Saturday, April 6, 2013

F is for Fallingwater

A vacation trip just to see a house.  Well, not just any house, but a very special and perhaps the most well-known of all Frank Lloyd Wright homes: Fallingwater in Mill Run, Pennsylvania.

Of course, it is pretty well-known that my first career choice was architecture.  (Well, if you knew me in the 50's.)  But after having my drafting instructor repeatedly tell me that women don't get hired as architects, (1950's ideas) I decided I needed to find a career that would put clothes on my back and food on my table.

But my love of architecture remained and I make an almost yearly trek to Oak Park, Illinois to see the Wright homes there.  So, it made sense that having already visited there, Wright's homes in Scottsdale, Arizona and Spring Green, Wisconsin, and many other side visits to his creations around the country, that I should finally see the masterpiece.

How beautiful:

Imagine living in a home built over a waterfall.  Construction of the home began in 1935 for wealthy department store owner Edgar Kaufman, Sr.  of Pittsburgh.  It was to be a retreat summer home for the family.

A trip to Fallingwater need not be the only Wright home you see.  Just down the road a bit in Chalkhill is the Hagan house, known as Kentuck Knob.

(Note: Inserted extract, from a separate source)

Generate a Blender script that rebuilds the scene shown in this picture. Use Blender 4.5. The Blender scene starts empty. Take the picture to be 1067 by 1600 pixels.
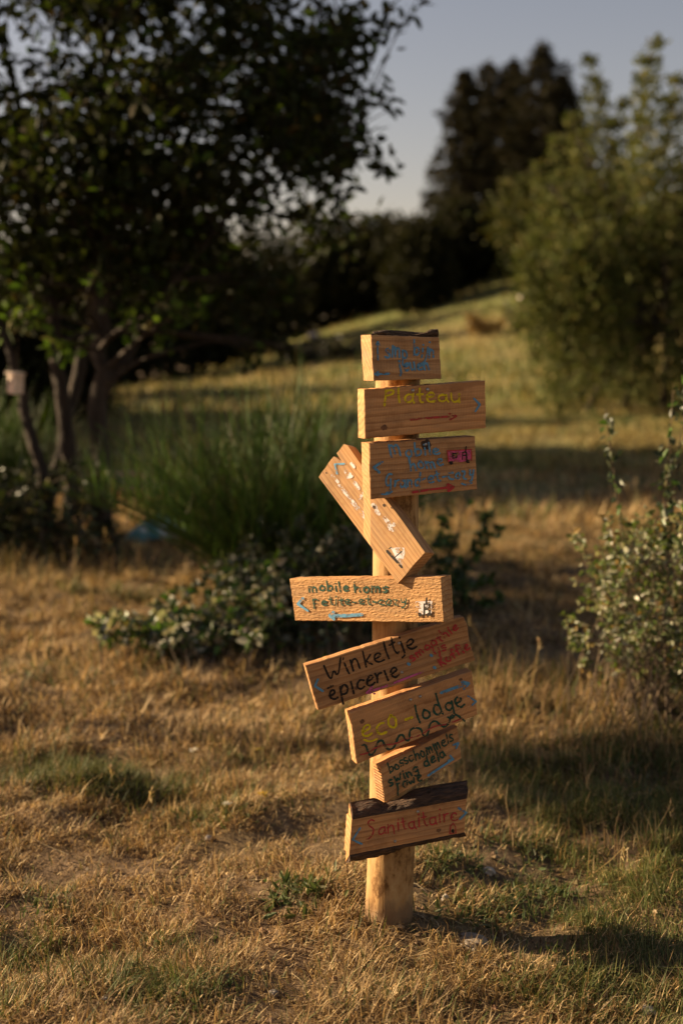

Built in 1954 almost 20 years later than Fallingwater, it shares some of the same aspects.  Both are built into the landscape around them.  And both have teeny, tiny bathrooms and narrow hallways.  At Kentuck Knob, in order for the owner, Lord Palumbo, to put a rocking chair in the master bedroom, they had to remove a window because it would not fit down the hallways.  Thank goodness for built-in furniture.

Traveling home from Mill Run I stopped in Pittsburgh to see the Frick Estate, Clayton.  'F' also brings to mind Frick and then Freer.  I invite you to explore the links if you have an interest in art.

It's been almost ten years since I've seen the home.  Check the dates on the photos.  Driving home on August 14 I was trying to figure out why traffic was backed up as I neared home.  I was less than four miles from home when all the lights went out during the power failure of 2003.  But despite that drama, the viewing of Fallingwater is what will stay with me as the highlight of my trip.

F is also for Florida; Florence, Italy;


  1. I tend to fit in lots of garden touring, but architectural tours would also be great fun. And, now retired (mostly) there is more time to tour - and there are gardens and architecture everywhere if you keep your eyes open. Another perk of retirement.

    1. Longwood Gardens and Winterthur are good examples.

  2. Another must-see! My son has the Fallingwater Lego set and can't wait to visit.

  3. Interesting that he would build tiny corridors and small bathrooms, I wonder why.


  4. Love, love, love Frank Lloyd Wright...a little jealous of your trip to one of his definitive houses. sigh.

    Here's my F on the challenge:

  5. What gorgeous homes though I can't imagine having to deal with hallways that narrow.

  6. Great post. Falling Water is one of my favorite places and so glad I got to see it a number of years ago. I've made the Oak Park pilgrimage -- was thinking of doing it again this summer when I'm in Chicago -- and enjoyed that, too.

  7. I love architecture as well. These photos are stunning. I would love to go on an architecture vacation; travel the world to photograph the world's beautiful structures....sigh.

  8. Exquisite! Fallingwater has always fascinated me. It's difficult to believe it was designed. It looks organic, as though it grew with the landscape —just as FLW intended. Although not a fan of his interiors, his exteriors are sublime.

    ~VR Barkowski

  9. The home is beautiful but my first thought was - I hope it is not in a bushfire zone with the trees so close to the house.

    In Australia, the sale rate for houses built in the bush has declined after Black Saturday (2009).